━━ PROVIDED RECORDS
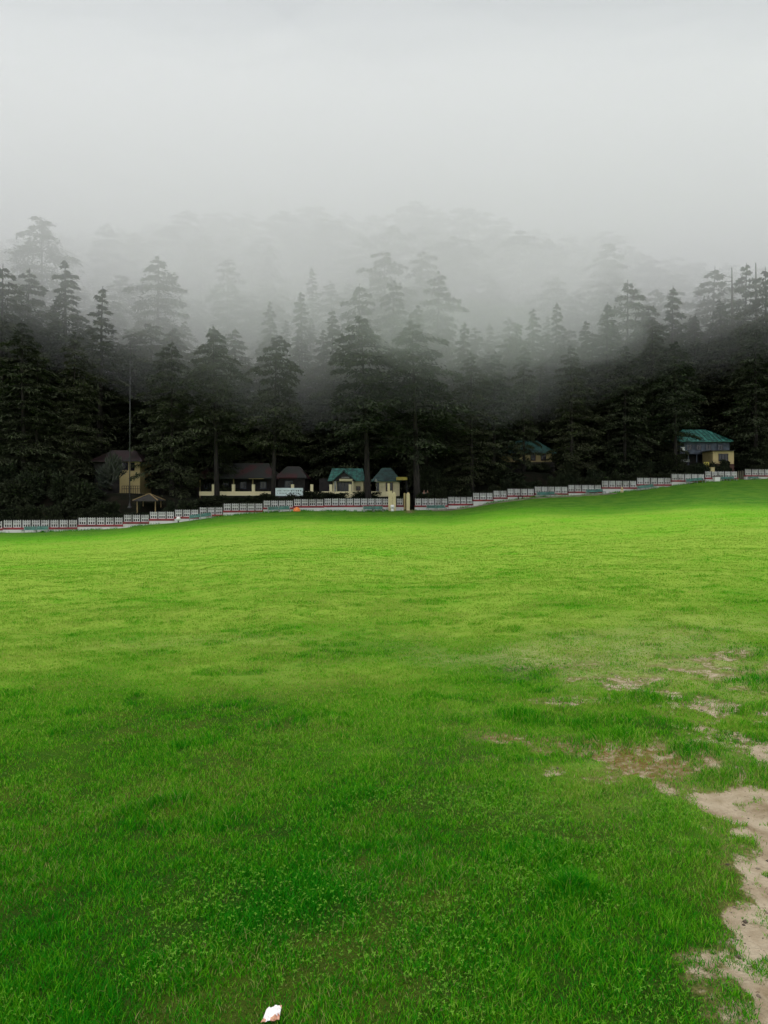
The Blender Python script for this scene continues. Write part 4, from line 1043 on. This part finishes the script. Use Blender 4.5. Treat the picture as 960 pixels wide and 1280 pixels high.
# ------------------------------------------------------------------ hanging fog (even density): its underside floats over the wood, the meadow in front is clear
AIR = (.976, .970, .984, 1)
def fog(name, lift, density, front, seed, label):
    xs = np.linspace(-260, 260, 53); ys = np.concatenate([np.linspace(front, 130, 33), np.linspace(140, 330, 20)])
    X, Yy = np.meshgrid(xs, ys); px = CX + F * X / Yy
    b0 = np.interp(px, [-300, 0, 120, 230, 330, 480, 620, 700, 800, 960, 1300], [8.0, 7.5, 5.2, 1.2, -.2, .6, 0, 1.5, 5.5, 8, 8.5])
    zb = lift + b0 + (fbm(X * .045, Yy * .045, seed, 3) - .5) * 3.6
    zt = 44 + 56 * smooth(48, 200, Yy) + lift * .7 - 3 + (fbm(X * .03, Yy * .03, seed + 4, 3) - .5) * 22
    n, m_ = X.shape; idx = np.arange(n * m_).reshape(n, m_); o2 = n * m_
    v = np.concatenate([np.stack([X.ravel(), Yy.ravel(), zb.ravel()], 1), np.stack([X.ravel(), Yy.ravel(), zt.ravel()], 1)])
    q = np.stack([idx[:-1, :-1], idx[1:, :-1], idx[1:, 1:], idx[:-1, 1:]], -1).reshape(-1, 4)
    fs = [q, (q[:, ::-1] + o2)]
    def side(e): return np.stack([e[:-1], e[1:], e[1:] + o2, e[:-1] + o2], 1)
    fs += [side(idx[0]), side(idx[:, -1]), side(idx[-1][::-1]), side(idx[:, 0][::-1])]
    me = np_mesh('haze', v, [np.concatenate(fs)])
    m, nt, b = nodes('haze_air'); nt.nodes.remove(b)
    pv = N(nt, 'ShaderNodeVolumePrincipled'); pv.inputs['Density'].default_value = density; pv.inputs['Color'].default_value = AIR; pv.inputs['Anisotropy'].default_value = .1
    nt.links.new(pv.outputs[0], nt.nodes['Material Output'].inputs['Volume'])
    tag(link(name, me, m), label, 'fog', kind='stuff')
fog('haze', 8.0, .0055, 41, 91, 'thin veil of mist under the main fog bank among the cedars')
fog('haze', 12.5, .0075, 41.5, 101, 'pale fog bank wrapped round the upper cedars')
fog('haze', 17.5, .0050, 42, 111, 'white fog drifting over the tops of the cedars')
fog('haze', 23.0, .0012, 42.5, 121, 'thick white fog hiding the ridge and the sky')
def wisp(px, py, Y, rx, ry, rz, density, seed, label):
    bm = bmesh.new(); bmesh.ops.create_icosphere(bm, subdivisions=4, radius=1)
    co = np.array([v.co[:] for v in bm.verts]); k = 1 + .9 * (fbm(co[:, 0] * 1.6 + seed, co[:, 1] * 1.6 + co[:, 2] * 2.1, seed, 3) - .5)
    c = P(px, py, Y)
    for v, q in zip(bm.verts, co * k[:, None] * np.array([rx, ry, rz])): v.co = Vector(q) + c
    me = bpy.data.meshes.new('haze'); bm.to_mesh(me); bm.free()
    m, nt, b = nodes('wisp_air'); nt.nodes.remove(b)
    pv = N(nt, 'ShaderNodeVolumePrincipled'); pv.inputs['Density'].default_value = density; pv.inputs['Color'].default_value = AIR; pv.inputs['Anisotropy'].default_value = .1
    nt.links.new(pv.outputs[0], nt.nodes['Material Output'].inputs['Volume'])
    tag(link('haze', me, m), label, 'fog', kind='stuff')
wisp(625, 372, 104, 15, 9, 7, .022, 3, 'wisp of mist lying in the gap right of centre')
wisp(262, 345, 106, 13, 9, 6, .022, 5, 'wisp of mist over the long red-roofed house')
wisp(150, 318, 112, 12, 9, 7, .020, 8, 'wisp of mist right of the left clump of cedars')
wisp(410, 330, 118, 14, 9, 6, .020, 12, 'wisp of mist left of the central flat-topped cedars')
wisp(575, 418, 59, 8, 5, 3.2, .030, 21, 'thin wisp of mist in front of the cedars right of the gate')
wisp(475, 392, 57, 7, 4, 2.8, .020, 31, 'thin wisp of mist before the tops of the two central trunks')
wisp(700, 415, 64, 8, 5, 3.0, .022, 34, 'thin wisp of mist before the cedars above the half-hidden house')
wisp(310, 395, 60, 7, 5, 2.8, .026, 24, 'thin wisp of mist in front of the cedars above the signboard')
wisp(700, 340, 118, 12, 9, 6, .022, 14, 'wisp of mist left of the dark column of a cedar')
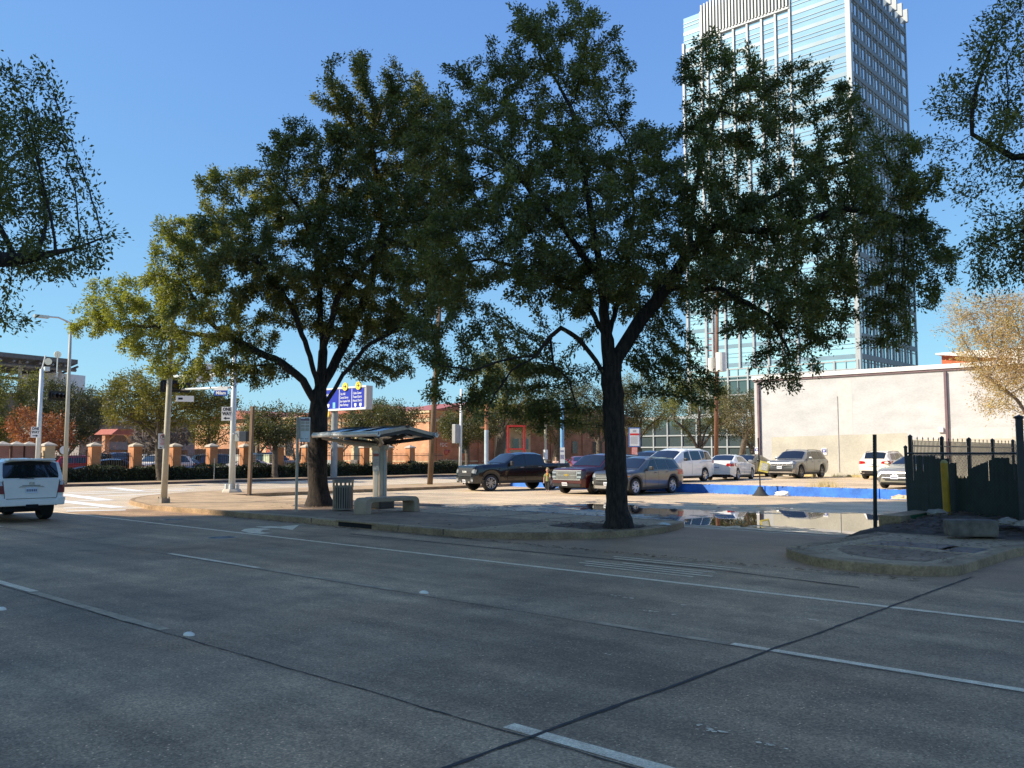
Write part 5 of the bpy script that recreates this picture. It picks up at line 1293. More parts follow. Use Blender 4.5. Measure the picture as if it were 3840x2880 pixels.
━━━━
### SHORT TASK
Collect every line above that contains the word "pixels".

### TASK RESPONSE
The Blender Python script for this scene continues. Write part 4, from line 1043 on. This part finishes the script. Use Blender 4.5. Treat the picture as 960 pixels wide and 1280 pixels high.
Write part 5 of the bpy script that recreates this picture. It picks up at line 1293. More parts follow. Use Blender 4.5. Measure the picture as if it were 3840x2880 pixels.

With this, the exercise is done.